Peter Vallone Jr., a former three-term Councilman and longtime chairman of the Council’s Public Safety Committee, has also been rumored to be looking at a run for Queens District Attorney.

When reached this week, Vallone, who recently joined Gov. Andrew Cuomo’s administration as a special assistant to the state’s corrections commissioner, said he is “very happy working with Gov. Cuomo, and I haven’t made any decisions about a future run for office.”

One political insider from Queens, who did not want his name to be published because he often sees Norris, said there are dissenting opinions in the borough’s southeastern community as to the kind of support Brown has in the area.

“There are plenty of people happy with DA Brown, and there are plenty of people who aren’t,” he said. “But the fact that this discussion is even happening means it’s likely that at least someone will be running against him. I’d say more than one person will run against him. Right now, a lot of people are thinking the DA is in a vulnerable position.”
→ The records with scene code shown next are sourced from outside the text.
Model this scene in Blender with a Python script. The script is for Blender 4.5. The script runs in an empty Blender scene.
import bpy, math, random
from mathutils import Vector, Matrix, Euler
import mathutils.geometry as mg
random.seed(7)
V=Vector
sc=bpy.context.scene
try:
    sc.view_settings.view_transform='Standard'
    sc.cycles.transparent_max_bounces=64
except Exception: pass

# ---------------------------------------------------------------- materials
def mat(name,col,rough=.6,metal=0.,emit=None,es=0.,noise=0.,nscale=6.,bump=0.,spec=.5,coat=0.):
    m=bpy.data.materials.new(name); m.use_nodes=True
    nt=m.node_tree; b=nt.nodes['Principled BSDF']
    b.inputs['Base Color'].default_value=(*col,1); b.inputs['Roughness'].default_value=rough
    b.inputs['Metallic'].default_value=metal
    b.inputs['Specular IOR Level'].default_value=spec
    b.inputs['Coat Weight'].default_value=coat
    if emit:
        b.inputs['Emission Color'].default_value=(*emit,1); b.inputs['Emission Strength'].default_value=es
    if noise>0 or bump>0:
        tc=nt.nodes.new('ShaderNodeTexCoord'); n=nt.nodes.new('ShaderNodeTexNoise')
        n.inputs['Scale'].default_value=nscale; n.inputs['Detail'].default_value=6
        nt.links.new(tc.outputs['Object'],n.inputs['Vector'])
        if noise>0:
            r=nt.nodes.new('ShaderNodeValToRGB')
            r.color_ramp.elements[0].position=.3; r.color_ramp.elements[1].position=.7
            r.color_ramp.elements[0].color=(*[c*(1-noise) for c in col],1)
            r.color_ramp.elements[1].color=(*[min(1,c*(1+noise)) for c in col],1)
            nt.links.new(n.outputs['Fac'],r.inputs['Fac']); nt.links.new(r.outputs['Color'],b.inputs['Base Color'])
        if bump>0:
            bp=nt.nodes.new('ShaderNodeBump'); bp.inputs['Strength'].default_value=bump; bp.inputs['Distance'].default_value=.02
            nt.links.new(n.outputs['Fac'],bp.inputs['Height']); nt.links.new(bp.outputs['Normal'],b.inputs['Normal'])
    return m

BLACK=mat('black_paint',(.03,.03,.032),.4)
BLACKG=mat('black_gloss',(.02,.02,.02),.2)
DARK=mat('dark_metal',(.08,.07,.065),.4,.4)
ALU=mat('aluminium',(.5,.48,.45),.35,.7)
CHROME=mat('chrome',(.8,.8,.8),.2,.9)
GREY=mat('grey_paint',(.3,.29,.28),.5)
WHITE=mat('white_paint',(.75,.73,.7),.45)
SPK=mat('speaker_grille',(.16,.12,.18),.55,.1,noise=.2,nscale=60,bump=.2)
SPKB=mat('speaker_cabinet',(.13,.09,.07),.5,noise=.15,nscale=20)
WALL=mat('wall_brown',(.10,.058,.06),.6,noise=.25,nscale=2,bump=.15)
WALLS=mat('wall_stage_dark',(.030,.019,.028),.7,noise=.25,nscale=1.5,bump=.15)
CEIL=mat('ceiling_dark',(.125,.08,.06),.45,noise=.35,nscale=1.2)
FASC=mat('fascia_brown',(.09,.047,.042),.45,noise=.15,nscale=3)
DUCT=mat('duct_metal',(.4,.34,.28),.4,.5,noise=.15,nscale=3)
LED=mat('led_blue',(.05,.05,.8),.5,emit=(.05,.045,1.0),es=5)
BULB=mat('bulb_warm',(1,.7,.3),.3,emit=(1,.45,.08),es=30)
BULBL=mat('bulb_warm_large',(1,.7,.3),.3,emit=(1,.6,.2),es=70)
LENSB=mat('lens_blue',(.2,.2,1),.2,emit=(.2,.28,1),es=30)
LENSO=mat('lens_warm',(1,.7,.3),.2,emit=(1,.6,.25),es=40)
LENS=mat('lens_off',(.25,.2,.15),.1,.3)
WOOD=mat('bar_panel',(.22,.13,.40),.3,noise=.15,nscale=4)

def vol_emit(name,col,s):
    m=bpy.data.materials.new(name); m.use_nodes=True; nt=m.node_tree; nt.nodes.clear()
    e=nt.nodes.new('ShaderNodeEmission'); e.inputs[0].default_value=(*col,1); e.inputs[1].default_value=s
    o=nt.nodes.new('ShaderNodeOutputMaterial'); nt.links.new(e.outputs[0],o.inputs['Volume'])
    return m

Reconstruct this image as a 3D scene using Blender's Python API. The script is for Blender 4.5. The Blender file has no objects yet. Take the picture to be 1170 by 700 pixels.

Norris’ announcement comes on the heels of former Kings County District Attorney Charles Hynes, a veteran incumbent, being unseated by the current Brooklyn District Attorney Ken Thompson. Thompson defeated Hynes, who had served as the DA since 1990, 55 percent to 45 percent in September’s primary. Hynes went on to run on the Republican party line in November and, again, Hynes claimed victory, winning 75 percent of the vote.

Thompson’s win was the first time since 1955 that a challenger claimed victory over a sitting district attorney in New York City.